The success of pressure-indicating sensor film in wafer bonding suggests similar applications in flip chip assembly, where pressure magnitude and spatial uniformity may be critical. This is particularly likely with large die, which are becoming more common. Die larger than 20mm², with more than 25,000 bumps per die, are already in routine production.² Potential pressure sensing applications include die-to-substrate coplanarity, bump coining for uniform bump heights, and several pressure-sensitive bonding methods..

Coplanarity

Successful flip chip assembly of large die with many bumps for applications such as image sensors depends upon the substrate, and the die that is being placed upon it, having parallel, coplanar surfaces when they are brought into contact. Any deviation from coplanarity can cause open or poor electrical connections. Extreme cases may misalign the die by imparting a sideways sliding motion during placement pressure, or may even crack the die. Figure 2 and Figure 3 show some potential effects of non-coplanar bonding.

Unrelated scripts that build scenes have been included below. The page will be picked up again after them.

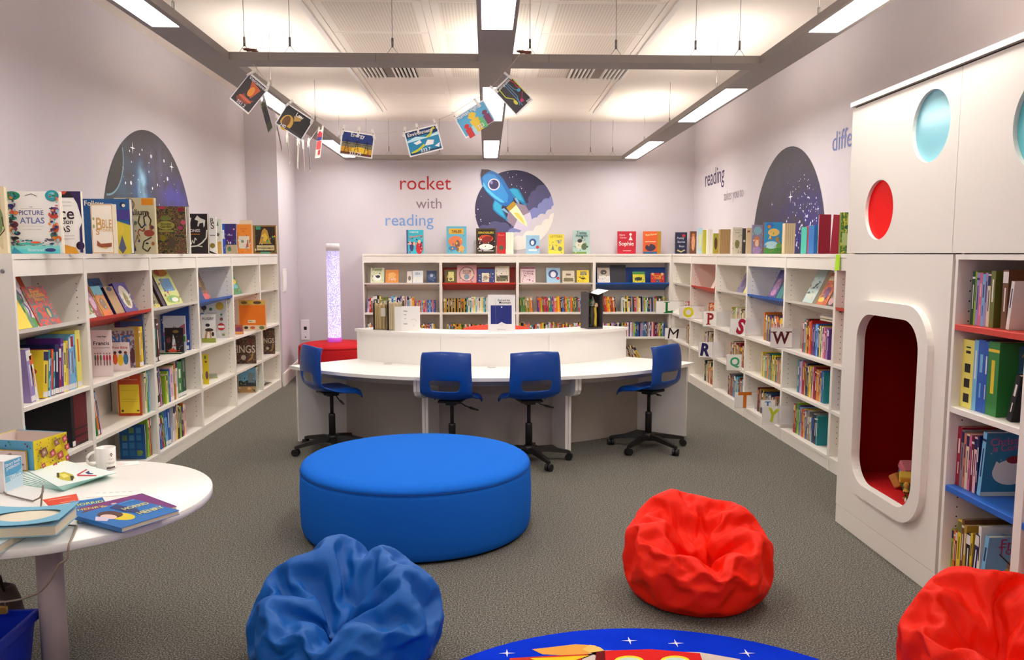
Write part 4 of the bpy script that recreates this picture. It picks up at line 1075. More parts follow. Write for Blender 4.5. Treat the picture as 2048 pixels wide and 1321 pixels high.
NOBUSY = ('bible', 'picture atlas', 'large white', 'handwritten', 'dark blue square', 'yellow panel', 'orange book back', 'rugby', 'page edges', 'picture-grid', 'grid of', 'space atlas', 'grey book dotted', 'cream book standing', 'story book for boys', 'spine', 'black book of white', 'light blue round', 'round blue picture', 'capital letters')
def face_book(fr, w, h, t, col, cmds, label, tilt=0, yaw=0, spine=None, group=None, x=0, y=0, z=0, name='book', pic=None):
    """book standing face out; fr local frame, its lower corner at x,y,z; returns root"""
    m = fr @ Matrix.Translation((x, y, z)) @ Matrix.Rotation(R(yaw), 4, 'Z') @ Matrix.Rotation(R(-tilt), 4, 'X')
    c = mcol(col); b = min(0.003, t * 0.2)
    mb = MB()
    mb.box(0, w, 0, b, 0, h, c); mb.box(0, w, t - b, t, 0, h, c); mb.box(0, b, b, t - b, 0, h, mcol(spine) if spine else c)
    kw = dict(label=label, category='book')
    if group: kw['group'] = group
    o = mb.build(name, None, m, **kw)
    if t > 0.008: p = MB(); p.box(b, w - 0.003, b, t - b, 0.003, h - 0.003, MAT['pages']); p.build('pages', o)
    if cmds and not pic and w * h > .015 and not any(q in label for q in NOBUSY):
        rz = random.Random(sum(ord(q) for q in label)); pal = [q[-1] for q in cmds if q[0] in 'cepr' and isinstance(q[-1], tuple)] or [(90, 90, 100)]
        ex = []
        for _ in range(26):
            k = rz.choice(pal); k = tuple(max(10, min(245, v_ + rz.randint(-34, 34)) // 6 * 6) for v_ in k); u, v, r1 = rz.uniform(.06, .94), rz.uniform(.05, .72), rz.uniform(.015, .05)
            if rz.random() < .5: ex.append(('e', u, v, r1, r1 * rz.uniform(.4, 1.2), k))
            else: ex.append(('p', [(u - r1, v - r1 * rz.uniform(0, 1)), (u + r1 * rz.uniform(.3, 1), v - r1 * .6), (u + r1 * .3, v + r1), (u - r1 * .6, v + r1 * .5)], k))
        cmds = [q for q in cmds if q[0] != 't'] + ex + [q for q in cmds if q[0] == 't']
    if cmds or pic:
        a = MB()
        if pic: a.art([('r', 0.0, 0.0, 1, 1, pic)], w, h)
        a.art([cc for cc in cmds], w, h, -0.0002)
        a.build('cover_print', o)
    return o
# ---- books standing on top of the cases: (px0, px1, py_top, Xc, thickness, colour, art, label, extras)
def top_book(x0, x1, yt, Xc, t, col, cmds, label, yaw=0, Y=None, spine=None, pic=None, z=1.6005):
    pc = (x0 + x1) / 2
    if Y is None: Y = atX(pc, 480, Xc).y
    A, B_ = atY(x0, 480, Y), atY(x1, 480, Y); h = atY(pc, yt, Y).z - 1.6
    wd = (B_.x - A.x) / math.cos(R(yaw))
    return face_book(yawm((A.x, Y, 0), 0), wd, h, t, col, cmds, label, yaw=yaw, spine=spine, pic=pic, z=z)
W_ = (238, 234, 228); K_ = (30, 26, 28)
rb0 = random.Random(31)
flora = illus('flora_print', [(40, 44, 34), (70, 96, 50), (140, 60, 70), (60, 66, 40), (150, 130, 60), (90, 60, 46), (44, 60, 40)], 26)
top_book(-60, 14, 373, -2.70, 0.03, (222, 206, 170), [('r', .1, .1, .9, .9, (208, 196, 150)), ('e', .8, .5, .14, .2, (120, 140, 90)), ('l', [(.7, .2), (.95, .35), (.9, .55)], .006, (70, 60, 40))], 'beige map-like picture book cut off by the frame, on the nearest bookcase', Y=4.62, spine='brown')
top_book(60, 166, 383, -2.62, 0.022, W_, [('r', .0, .9, 1, 1, K_), ('p', [(.45, 1), (.75, 1), (.7, .95), (.5, .95)], (200, 60, 40)), ('p', [(.8, 1), (1, 1), (1, .55), (.93, .8)], (50, 30, 80)), ('t', 'Space', .5, .62, .72, (50, 30, 44)), ('t', 'exploration', .52, .505, .62, K_), ('t', 'ATLAS', .52, .40, .5, K_),
    ('l', [(.5, .83), (.82, .83)], .002, (170, 160, 150)), ('l', [(.5, .77), (.82, .77)], .002, (170, 160, 150)), ('l', [(.5, .29), (.85, .29)], .002, (170, 160, 150)), ('l', [(.5, .24), (.85, .24)], .002, (170, 160, 150)),
    ('p', [(.55, 0), (.6, .16), (.86, .1), (.92, 0)], (226, 160, 50)), ('c', .95, .13, .08, (50, 24, 40)), ('p', [(.94, .02), (1, .02), (1, .5), (.95, .4)], (48, 40, 96)), ('r', .52, .93, .66, .96, (70, 160, 100))], 'white space atlas with black lettering, half behind the picture atlas', Y=4.98)
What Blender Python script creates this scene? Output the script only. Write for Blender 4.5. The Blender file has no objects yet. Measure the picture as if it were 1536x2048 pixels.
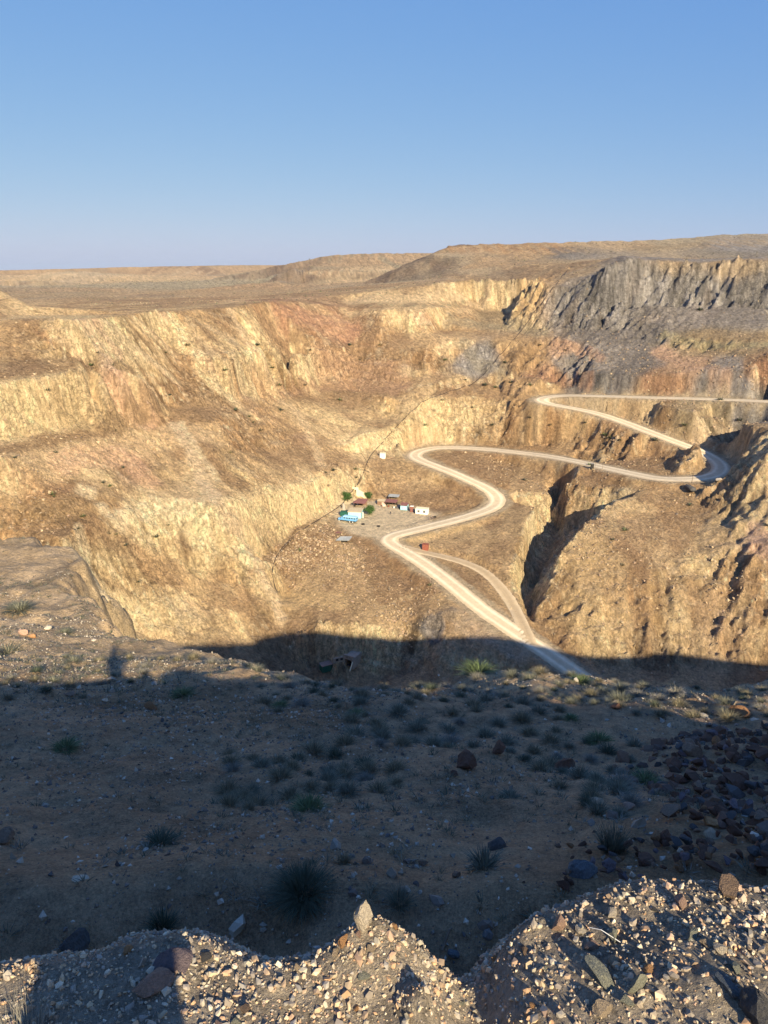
import bpy, math, random
import numpy as np
from mathutils import Vector, Matrix
from mathutils.geometry import delaunay_2d_cdt
random.seed(7); rng = np.random.default_rng(7)
scene = bpy.context.scene
C = scene.collection

# ------------------------------------------------------------------ camera, sky, sun, exposure
F, PIT = 1500.0, math.radians(17.85)
cam_d = bpy.data.cameras.new('camera'); cam = bpy.data.objects.new('camera', cam_d); C.objects.link(cam)
cam_d.sensor_fit = 'VERTICAL'; cam_d.sensor_height = 36.0; cam_d.lens = F/2048*36.0
cam_d.clip_start = 0.05; cam_d.clip_end = 80000
cam.location = (0, 0, 0); cam.rotation_euler = (math.radians(90)-PIT, 0, 0)
scene.camera = cam
SUN = Vector((.355, -.8986, .472)).normalized()
SUN_EL = math.asin(SUN.z); SUN_AZ = math.atan2(SUN.x, SUN.y)
world = bpy.data.worlds.new('World'); scene.world = world; world.use_nodes = True
wn = world.node_tree.nodes; wl = world.node_tree.links; wn.clear()
sky = wn.new('ShaderNodeTexSky'); sky.sky_type = 'NISHITA'; sky.sun_disc = False
sky.sun_elevation = SUN_EL; sky.sun_rotation = SUN_AZ
sky.altitude = 900; sky.air_density = 1.0; sky.dust_density = 1.0; sky.ozone_density = 3.5
bgn = wn.new('ShaderNodeBackground'); bgn.inputs['Strength'].default_value = 0.066
wo = wn.new('ShaderNodeOutputWorld')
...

Pressure Profile Across a Battery Lamination Platen
Figure 2. Misalignment may create acceptable bonds on side A but open circuits from failure to
bond on side B
Pressure Profile Across a Battery Lamination Platen
Figure 3. Misalignment may create short circuits on side A due to overpressure, and acceptable bonds
on side B

Conventional approaches for establishing and verifying coplanarity depend upon optical or laser equipment. However, most flip chip bonders do not have either of these expensive add-ons. Without them, establishing coplanarity often requires repeated trial-and-error planarity adjustments using sample assemblies and microscopic inspection.

Coining

Gold stud bump flip chip assembly places gold bumps on the die using a modified wire bonder. As deposited, those bumps have wire tails of varying length, as well as variations in bump height. Figure 4 shows a bump as deposited.

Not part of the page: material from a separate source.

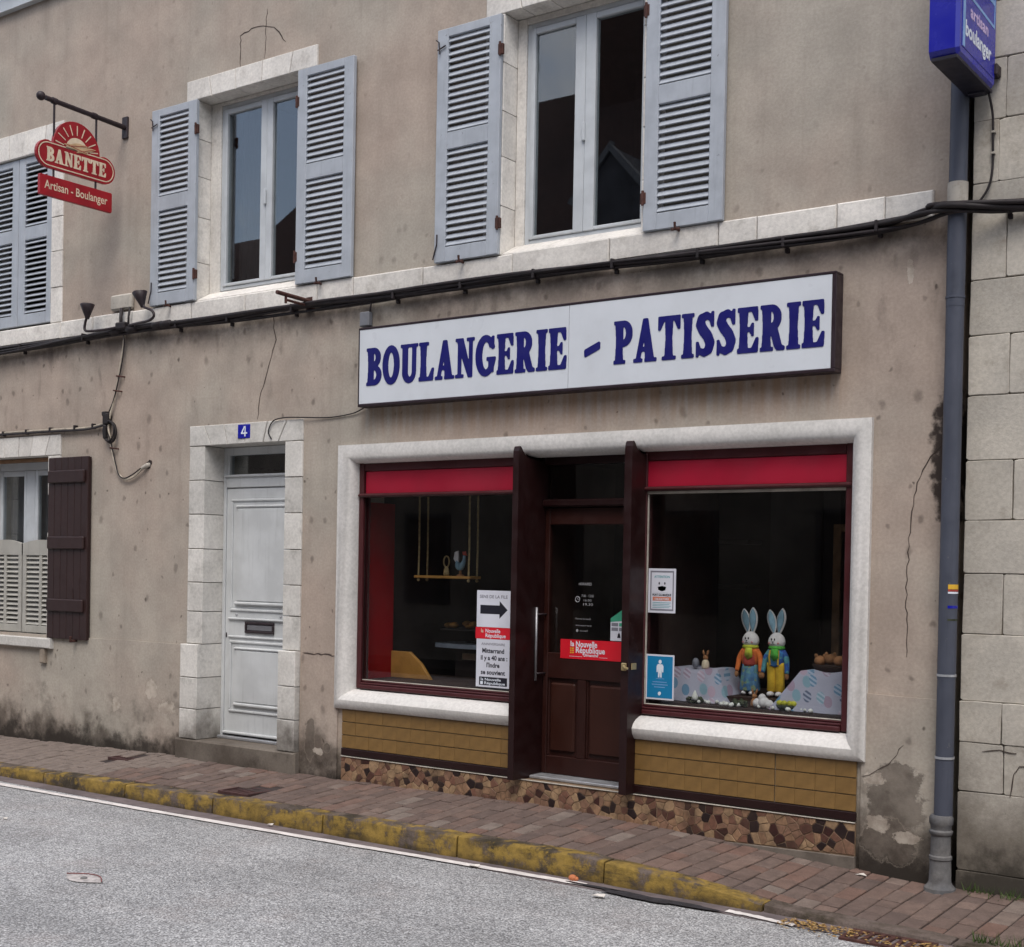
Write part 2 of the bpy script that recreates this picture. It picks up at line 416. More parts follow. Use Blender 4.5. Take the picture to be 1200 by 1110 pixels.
def tile_mat():
    t = NT("ochre_glazed_tile")
    c = t.gain(lin(124, 96, 55), t.mr(t.rand(), 0, 1, 0.95, 1.05, False))
    c = t.gain(c, t.mr(t.noise(16, 6, 0.6), 0.3, 0.7, 0.86, 1.1))
    c = t.mix(t.mr(t.noise(4, 6, 0.65), 0.5, 0.8, 0, 0.3), c, lin(92, 68, 40))
    return t.done(c, t.mr(t.noise(10, 4), 0.3, 0.7, 0.35, 0.55), t.bump(t.noise(70, 3), 0.08, 0.003), 0, 0.4)
M['tile'] = tile_mat()

def frag_mat():
    t = NT("broken_marble")
    c = t.ramp(t.rand(), [(0.0, lin(160, 132, 102)), (0.26, lin(148, 116, 90)), (0.46, lin(136, 104, 84)), (0.62, lin(122, 86, 70)), (0.74, lin(88, 58, 48)), (0.79, lin(60, 30, 26)), (0.87, lin(38, 23, 23))], True)
    c = t.gain(c, t.mr(t.noise(26, 7, 0.65, dist=0.6), 0.3, 0.7, 0.62, 1.10))
    c = t.mix(t.mr(t.noise(7, 6, 0.6), 0.42, 0.74, 0, 0.6), c, lin(70, 54, 43))
    return t.done(c, 0.6, t.bump(t.noise(70, 4), 0.2, 0.004), 0, 0.4)
M['fragment'] = frag_mat()

def paver_mat():
    t = NT("clay_paver")
    off = t.n("ShaderNodeVectorMath", operation='ADD')
    sc = t.n("ShaderNodeVectorMath", operation='SCALE'); sc.inputs[0].default_value = (37, 11, 53); r = t.rand(); t.set(sc.inputs["Scale"], r)
    t.set(off.inputs[0], t.P); t.set(off.inputs[1], sc.outputs[0])
    v = off.outputs[0]
    c = t.ramp(r, [(0, lin(106, 89, 81)), (0.3, lin(96, 82, 76)), (0.6, lin(110, 94, 86)), (0.85, lin(112, 88, 78)), (0.95, lin(119, 107, 99))], False)
    c = t.gain(c, t.mr(t.noise(12, 6, 0.65, v), 0.3, 0.7, 0.80, 1.12))
    c = t.gain(c, t.mr(t.noise(120, 4, 0.6, v), 0.3, 0.7, 0.86, 1.12))
    c = t.mix(t.mr(t.noise(7, 7, 0.7, v), 0.54, 0.72, 0, 0.45), c, lin(70, 60, 58))
    return t.done(c, 0.8, t.bump(t.noise(110, 5), 0.35, 0.004), 0, 0.35)
M['paver'] = paver_mat()
M['pavebed'] = plain("dirty_joint_sand", lin(52, 44, 42), 0.95, 0.3, 10, 0, 0.4, 70)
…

Pressure Profile Across a Battery Lamination Platen
Figure 4. Gold stud bump showing wire stub at top

“Coining” by pressing the bumped die against a flat surface is a common method to reduce height variations and create larger contact areas. Figure 5 is a cross-section of a coined bump. When this is done, inadequate or non-uniform pressure across the die surface may cause some bumps to have varying heights, causing some open or poor contacts. Pressure-sensing film would verify uniform bump height.

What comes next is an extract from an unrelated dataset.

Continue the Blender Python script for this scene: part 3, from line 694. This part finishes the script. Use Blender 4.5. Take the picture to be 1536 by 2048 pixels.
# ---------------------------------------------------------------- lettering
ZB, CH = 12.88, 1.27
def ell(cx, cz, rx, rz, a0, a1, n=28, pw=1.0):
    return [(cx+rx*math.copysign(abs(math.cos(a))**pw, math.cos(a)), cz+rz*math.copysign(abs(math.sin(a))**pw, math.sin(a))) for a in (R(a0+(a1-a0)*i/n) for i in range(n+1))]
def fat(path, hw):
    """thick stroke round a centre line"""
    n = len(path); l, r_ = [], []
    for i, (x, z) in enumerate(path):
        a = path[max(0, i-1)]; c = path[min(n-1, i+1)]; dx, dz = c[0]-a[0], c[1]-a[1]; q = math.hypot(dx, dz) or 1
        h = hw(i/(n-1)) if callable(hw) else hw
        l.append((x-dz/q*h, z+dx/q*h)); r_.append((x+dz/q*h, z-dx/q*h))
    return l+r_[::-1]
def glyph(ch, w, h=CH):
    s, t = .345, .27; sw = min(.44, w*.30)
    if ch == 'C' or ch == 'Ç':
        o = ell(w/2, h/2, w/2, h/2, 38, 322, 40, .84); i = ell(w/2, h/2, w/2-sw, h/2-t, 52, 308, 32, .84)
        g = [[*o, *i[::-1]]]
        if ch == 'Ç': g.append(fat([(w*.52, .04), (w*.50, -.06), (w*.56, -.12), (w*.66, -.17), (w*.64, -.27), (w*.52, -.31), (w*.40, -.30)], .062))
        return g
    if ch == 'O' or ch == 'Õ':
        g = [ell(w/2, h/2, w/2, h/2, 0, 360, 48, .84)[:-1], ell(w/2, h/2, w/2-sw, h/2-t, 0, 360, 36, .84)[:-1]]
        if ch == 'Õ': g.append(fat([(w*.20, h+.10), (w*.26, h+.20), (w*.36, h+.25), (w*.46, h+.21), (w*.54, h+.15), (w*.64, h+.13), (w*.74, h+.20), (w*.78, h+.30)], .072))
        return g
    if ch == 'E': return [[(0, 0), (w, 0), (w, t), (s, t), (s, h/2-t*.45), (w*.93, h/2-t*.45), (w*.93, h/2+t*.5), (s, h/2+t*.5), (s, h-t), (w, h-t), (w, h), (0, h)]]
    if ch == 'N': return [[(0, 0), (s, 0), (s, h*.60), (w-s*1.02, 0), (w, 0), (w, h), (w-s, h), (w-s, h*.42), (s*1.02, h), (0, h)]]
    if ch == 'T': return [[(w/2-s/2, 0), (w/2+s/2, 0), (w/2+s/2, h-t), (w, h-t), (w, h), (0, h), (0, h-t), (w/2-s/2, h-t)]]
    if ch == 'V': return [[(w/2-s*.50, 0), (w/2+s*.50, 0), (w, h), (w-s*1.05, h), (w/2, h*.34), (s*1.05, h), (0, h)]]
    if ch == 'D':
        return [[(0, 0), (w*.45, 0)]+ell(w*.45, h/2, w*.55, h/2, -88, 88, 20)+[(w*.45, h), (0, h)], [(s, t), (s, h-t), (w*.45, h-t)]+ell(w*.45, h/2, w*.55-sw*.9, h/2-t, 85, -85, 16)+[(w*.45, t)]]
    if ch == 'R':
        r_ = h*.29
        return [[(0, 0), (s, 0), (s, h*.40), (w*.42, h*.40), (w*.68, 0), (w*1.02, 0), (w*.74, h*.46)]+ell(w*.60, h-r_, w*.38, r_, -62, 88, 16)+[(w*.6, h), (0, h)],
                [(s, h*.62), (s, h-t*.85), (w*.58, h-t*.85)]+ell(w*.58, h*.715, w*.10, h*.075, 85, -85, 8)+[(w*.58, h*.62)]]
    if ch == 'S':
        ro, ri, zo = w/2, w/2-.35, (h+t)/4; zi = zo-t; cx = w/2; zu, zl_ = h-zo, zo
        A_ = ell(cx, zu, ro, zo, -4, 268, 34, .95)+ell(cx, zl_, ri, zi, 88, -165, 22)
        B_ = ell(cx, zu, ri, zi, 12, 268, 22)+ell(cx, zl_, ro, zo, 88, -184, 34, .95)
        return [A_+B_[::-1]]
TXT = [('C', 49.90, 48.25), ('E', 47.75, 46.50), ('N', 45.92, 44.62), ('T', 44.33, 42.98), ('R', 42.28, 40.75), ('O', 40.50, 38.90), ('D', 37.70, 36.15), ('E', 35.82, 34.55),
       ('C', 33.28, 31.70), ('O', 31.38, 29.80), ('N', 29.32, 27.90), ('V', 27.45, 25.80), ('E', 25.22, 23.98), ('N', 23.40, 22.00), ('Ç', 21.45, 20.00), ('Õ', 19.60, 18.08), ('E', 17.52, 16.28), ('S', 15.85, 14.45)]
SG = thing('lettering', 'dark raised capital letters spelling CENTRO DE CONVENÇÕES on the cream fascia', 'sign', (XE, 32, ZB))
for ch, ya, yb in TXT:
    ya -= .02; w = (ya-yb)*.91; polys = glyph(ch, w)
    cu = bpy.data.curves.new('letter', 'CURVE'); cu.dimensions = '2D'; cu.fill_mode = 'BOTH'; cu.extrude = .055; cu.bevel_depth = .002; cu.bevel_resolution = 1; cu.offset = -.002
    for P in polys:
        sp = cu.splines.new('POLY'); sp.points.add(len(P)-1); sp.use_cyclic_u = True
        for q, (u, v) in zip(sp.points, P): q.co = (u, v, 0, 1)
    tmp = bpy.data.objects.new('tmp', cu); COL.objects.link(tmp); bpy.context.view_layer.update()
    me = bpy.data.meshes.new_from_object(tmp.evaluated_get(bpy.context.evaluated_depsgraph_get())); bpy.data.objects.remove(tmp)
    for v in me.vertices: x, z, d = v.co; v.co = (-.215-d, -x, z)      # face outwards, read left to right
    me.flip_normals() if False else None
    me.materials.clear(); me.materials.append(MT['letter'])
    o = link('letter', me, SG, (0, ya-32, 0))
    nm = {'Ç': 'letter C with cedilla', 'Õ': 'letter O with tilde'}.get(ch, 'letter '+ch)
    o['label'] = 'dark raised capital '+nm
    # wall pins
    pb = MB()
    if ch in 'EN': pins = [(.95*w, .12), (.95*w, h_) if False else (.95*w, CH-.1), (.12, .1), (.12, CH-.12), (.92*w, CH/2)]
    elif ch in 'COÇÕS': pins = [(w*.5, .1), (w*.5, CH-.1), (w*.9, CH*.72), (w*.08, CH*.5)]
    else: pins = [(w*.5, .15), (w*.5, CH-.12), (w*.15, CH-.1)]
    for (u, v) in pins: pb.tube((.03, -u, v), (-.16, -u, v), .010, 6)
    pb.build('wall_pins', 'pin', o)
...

Pressure Profile Across a Battery Lamination Platen
Figure 5. Cross section of a coined gold stud bump connection

Bonding

Many common methods of flip chip bonding require controlled, uniform pressure to avoid opens, poor contacts, and die cracking:

  • Thermosonic bonding experiments found an optimum pressure for best bond adhesion. Higher or lower pressures gave poorer bond shear results.
  • Thermocompression bonding requires higher bonding pressures than thermosonic, raising the consequences of inadequate pressure control. Copper/Copper thermocompression bonding of copper “nails” on a die to copper bond pads on a wafer has been demonstrated for high density 3D assemblies.
  • Copper/Tin interdiffusion bonding of chips to wafers in 3D heterogeneous assemblies depends upon proper pressure at 300°C to form a stable copper-tin intermetallic, with copper upper and lower bonding surfaces.
  • Gold/Tin wafer bonding tests show that too much pressure causes squeeze-out of solder, potentially leading to open or short circuits. Non-uniform pressure may squeeze solder out in some areas, but not in others.¹ The same problem could occur with large die in chip-to-substrate or chipto-wafer Gold/Tin bonding.

Common Assembly Problems

There are many common assembly problems associated with variations in pressure. Here are some common examples:

  • Thermocompression bonding is used in both ordinary chip mounting and in 3-D die-onwafer assembly. Thermocompression flip chip squeezes adhesive out the sides and may cause die cracking.
  • Indium bonding is used in flip chip assembly of large image sensor die that have thousands or tens of thousands of indium bumps connecting them to processor chips. Indium bumps self-weld on contact, so there are no second chances with a die that may cost thousands of dollars. Non-coplanarity on contact or non-uniform planar pressure can misalign the die or cause open or poor contacts, compromising the imaging performance of the sensor.
  • Gold stud bumps for flip chip assembly are made with a modified wire bonder, which breaks the gold wire after attaching it to the chip leaving a small gold “stud.” Pressing a flat surface against the bumps gives uniform stud heights by compressing the randomheight wire stub left when the bond wire is broken. The uniformity of pressure ensures a higher probability of making all bump connections to the substrate, which saves time and money.

Conclusion

Flip chips minimize assembly size and improve electrical performance, making possible hand-held consumer products such as cell phones, cameras, calculators and iPods. More than 20 million wafers, each with thousands of chips, are forecast for flip chip bonding in 2010. The performance of pressure-indicating sensor film in wafer bonding and the importance of quality control in all of the above assembly examples suggest that film pressure sensing could significantly improve flip chip assembly yield, costs, and set-up time.

References

  1. D. Spicer et al, Pressure Indicating Film Characterization of Pressure Distribution in Eutectic Au/Sn Wafer-to-Wafer Bonding,International Wafer-Level Packaging Conference, pp. 135 – 139, October 27- 30, 2009.
  2. R. Asgari, Copper Pillar and Micro Bump Inspection Requirements and Challenges, Proceedings International Wafer-Level Packaging Conference, pp. 186 – 188, October 27 – 30, 2009.